SUPERBET dzieli się wynikami finansowymi po udanym EURO
Wicelider polskiego rynku bukmacherskiego online pokazał w krótkim czasie, w jaki sposób od zera stworzyć markowego operatora, za którym pójdą gracze.
W myśl przyjętej strategii, kluczem do sukcesu na polskim rynku było możliwie szybkie zbudowanie odpowiedniej skali pod względem obrotów (kwoty przyjętych zakładów), a także akwizycji klientów. W tym pomogły nowinki wprowadzone na skostniały rynek, takie jak niewymagające wkładu finansowego gry free to play, Superprzewaga ratująca kupony przy określonym prowadzeniu jednej ze stron niezależnie od końcowego rezultatu, czy też Supersocial, społecznościowa funkcjonalność w aplikacji mobilnej bukmachera, umożliwiająca graczom wzajemne inspirowanie się swoimi typami.

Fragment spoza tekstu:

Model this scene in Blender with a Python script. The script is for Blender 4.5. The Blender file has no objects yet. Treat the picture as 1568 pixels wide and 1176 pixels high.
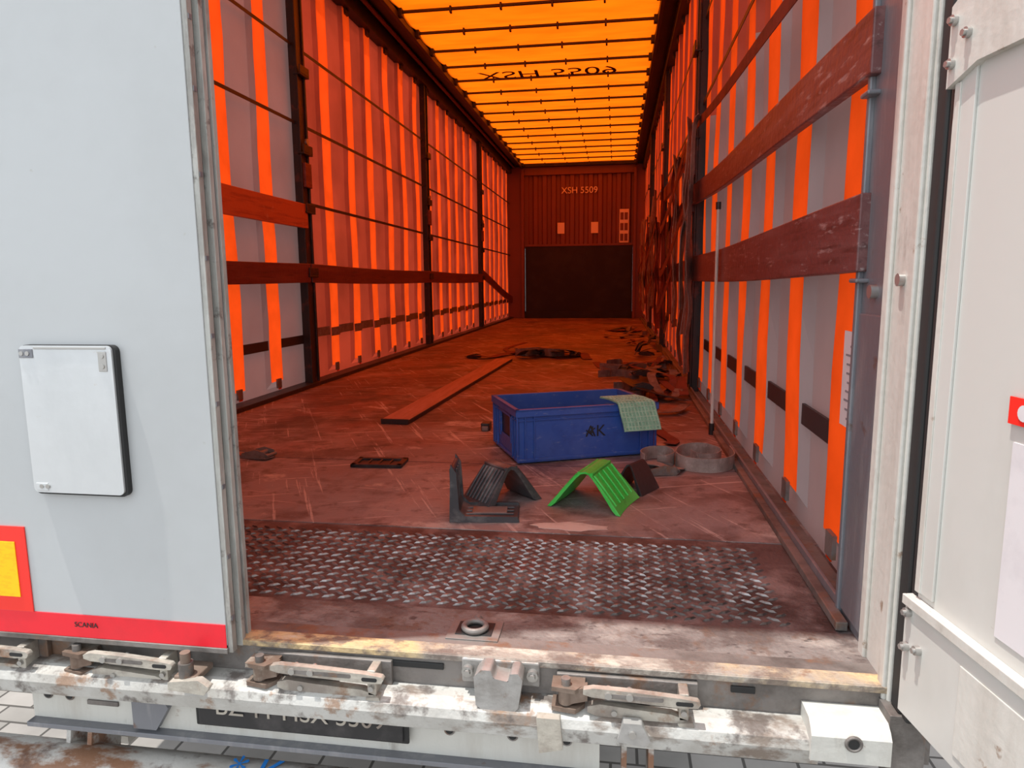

Startując z poziomu około 1% udziałów w rynku zaledwie 4 lata temu, dziś bukmacher świętuje powiększenie swojego „kawałka tortu” do 22% i osiągnięcie rentowności pozwalającej na samofinanoswanie. Tym samym Superbet jest nie tylko najbardziej dynamicznie rosnącym podmiotem na polskim rynku bukmacherskim, ale również stabilną spółką, mogącą pochwalić się dobrymi wynikami finansowymi.
– Mamy za sobą rekordowe wyniki podczas piłkarskich mistrzostw Europy. Nasze rezultaty jeśli chodzi o liczbę aktywnych klientów, pozyskanie nowych kont, a także powracających do nas graczy są ogromnym powodem do dumy. Ale to nie był jednorazowy wystrzał, w ten rok weszliśmy jako drugi gracz rynku online, możemy pochwalić się po pierwszym kwartale obecnego roku przeszło 22% udziałów, a przede wszystkim po 7 miesiącach spółka osiągnęła znaczny zysk operacyjny na poziomie EBITDA. To dla nas dowód na słuszność drogi, którą obraliśmy. Spółka wygenerowała skumlowany zysk operacyjny za 7 miesięcy 2024 w kwocie ponad 20 mln PLN równocześnie odprowadzając do Skarbu Państwa tytułem podatku od gier za ten okres kwotę 200 mln PLN – ujawnia Łukasz Seweryniak.